Il successo mostruoso della Juve ha radici lontane. Pone le basi nel 2006 con Farsopoli.
Qualcuno ora ben noto tentò di far fuori una squadra già allora imbattibile sul campo e trovò facile sponda nel coro dei perdenti. E i campioni del mondo scesero in B per fedeltà alla maglia e alla verità che lentamente ma continuamente sta venendo fuori.
La Juve si nutrì dell'odio e dell'invidia che la circondava, così come della rabbia che provò allora. Una rabbia tramutata in furore agonistico che negli anni ha asfaltato tutti. Più ci odiano, più diventiamo forti. Semplice.

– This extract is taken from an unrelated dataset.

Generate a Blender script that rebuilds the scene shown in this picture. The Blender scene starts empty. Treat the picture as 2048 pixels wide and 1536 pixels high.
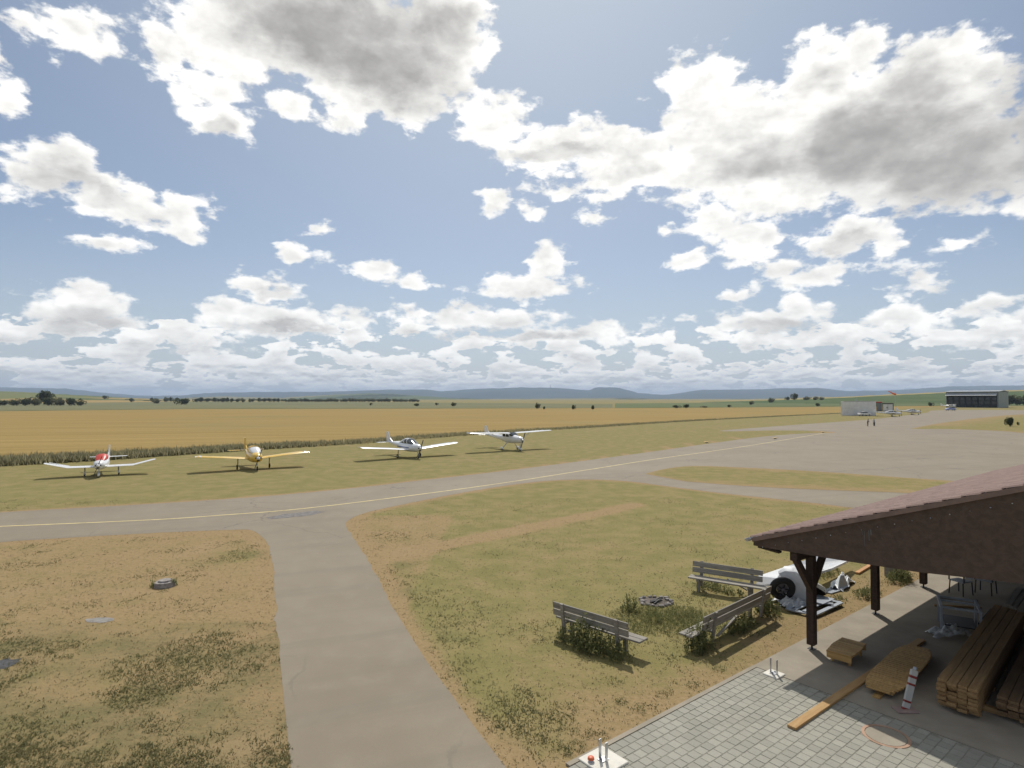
import bpy, bmesh, math, random
import numpy as np
from mathutils import Vector, Matrix, noise
R = math.radians
random.seed(7); rng = np.random.default_rng(7)
S = bpy.context.scene
COL = S.collection

# ------------------------------------------------------------------ camera
FPX, V0, H = 1200.0, 797.0, 6.3
PITCH = math.atan((V0 - 768.0) / FPX)
cam_d = bpy.data.cameras.new("camera"); cam = bpy.data.objects.new("camera", cam_d); COL.objects.link(cam)
cam_d.sensor_width = 36; cam_d.lens = 36 * FPX / 2048; cam_d.clip_start = 0.1; cam_d.clip_end = 90000
cam.location = (0, 0, H); cam.rotation_euler = (R(90) + PITCH, 0, 0)
S.camera = cam
S.render.resolution_x = 1024; S.render.resolution_y = 768
S.view_settings.view_transform = 'Standard'; S.view_settings.look = 'None'
S.view_settings.exposure = -0.27; S.view_settings.gamma = 1; S.view_settings.use_curve_mapping = False
S.cycles.max_bounces = 6; S.cycles.diffuse_bounces = 3; S.cycles.glossy_bounces = 3
S.cycles.transmission_bounces = 4; S.cycles.volume_bounces = 0; S.cycles.transparent_max_bounces = 8

def ray(u, v):
    x, z, y = (u - 1024) / FPX, -(v - 768) / FPX, 1.0
    c, s = math.cos(PITCH), math.sin(PITCH)
    return x, y * c - z * s, y * s + z * c
def G(u, v, z=0.0):
    """point of the photograph's measured (u, v) at height z"""
    x, y, w = ray(u, v); t = (z - H) / w
    return Vector((x * t, y * t, z))

# ------------------------------------------------------------------ sun and sky
SUN_AZ, SUN_EL = R(2), R(50)            # azimuth from +Y towards +X
sund = bpy.data.lights.new("sun", 'SUN'); sund.energy = 4.6; sund.angle = R(0.53); sund.color = (1.0, 0.955, 0.88)
sun = bpy.data.objects.new("sun", sund); COL.objects.link(sun)
sdir = Vector((math.sin(SUN_AZ) * math.cos(SUN_EL), math.cos(SUN_AZ) * math.cos(SUN_EL), math.sin(SUN_EL)))
sun.rotation_euler = sdir.to_track_quat('Z', 'Y').to_euler(); sun.location = (0, 0, 60)

class NT:
    """small node builder"""
    def __init__(s, t): s.t = t
    def n(s, typ, **kw):
        nd = s.t.nodes.new(typ)
        for k, v in kw.items():
            if k == 'inp':
                for i, val in v.items():
                    sock = nd.inputs[i]
                    if isinstance(val, bpy.types.NodeSocket): s.t.links.new(val, sock)
                    else: sock.default_value = val
            else: setattr(nd, k, v)
        return nd
    def m(s, op, a, b=None, c=None, clamp=False):
        nd = s.t.nodes.new('ShaderNodeMath'); nd.operation = op; nd.use_clamp = clamp
        for i, val in enumerate((a, b, c)):
            if val is None: continue
            if isinstance(val, bpy.types.NodeSocket): s.t.links.new(val, nd.inputs[i])
            else: nd.inputs[i].default_value = val
        return nd.outputs[0]
    def vm(s, op, a, b=None, c=None, out=0):
        nd = s.t.nodes.new('ShaderNodeVectorMath'); nd.operation = op
        for i, val in enumerate((a, b, c)):
            if val is None: continue
            if isinstance(val, bpy.types.NodeSocket): s.t.links.new(val, nd.inputs[i])
            else: nd.inputs[i].default_value = val
        return nd.outputs[out]
    def noise(s, vec, scale, detail=4, rough=.55, dist=0, col=False):
        nd = s.n('ShaderNodeTexNoise', inp={'Scale': scale, 'Detail': detail, 'Roughness': rough, 'Distortion': dist})
        if vec is not None: s.t.links.new(vec, nd.inputs['Vector'])
        return nd.outputs['Color' if col else 'Fac']
    def ss(s, x, a, b, lo=0., hi=1.):
        nd = s.n('ShaderNodeMapRange', interpolation_type='SMOOTHSTEP', inp={0: x, 1: a, 2: b, 3: lo, 4: hi})
        return nd.outputs[0]
    def mix(s, f, a, b, typ='MIX'):
        nd = s.t.nodes.new('ShaderNodeMix'); nd.data_type = 'RGBA'; nd.blend_type = typ; nd.clamp_factor = True
        for i, val in ((0, f), (6, a), (7, b)):
            if isinstance(val, bpy.types.NodeSocket): s.t.links.new(val, nd.inputs[i])
            elif i == 0: nd.inputs[i].default_value = val
            else: nd.inputs[i].default_value = (*val[:3], 1)
        return nd.outputs[2]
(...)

Proveremo ancora ad essere egemoni in Europa, ad alzare quella Coppa che per noi appare stregata e che ancora ci ricorda il sangue dell'Heysel. Lo dobbiamo ai nostri tifosi che non ci sono più e che andarono a Bruxelles inseguendo un sogno. Lo dobbiamo alla nostra gente che fa sacrifici per seguire la sua amata squadra, e lo dobbiamo a tutti coloro che odiano la Juve, per ricordare che l'Araba Fenice non muore mai. Perché la passione non muore, l'amore non muore, e la Juve per moltissimi tifosi rappresenta tutto ciò. Prima o poi ci riusciremo, la Vecchia Signora festeggia sempre poco e lavora sempre tanto.

Prima o poi perderemo anche noi. Ma provino i corvi a fare altrettanto o di più.
Sul campo, come noi, non dietro le quinte o nei corridoi. Per chi si batte come la Juve ci sono i trofei. Per chi ha giocato sporco soltanto i soliti tredici denari. D'argento, ovviamente.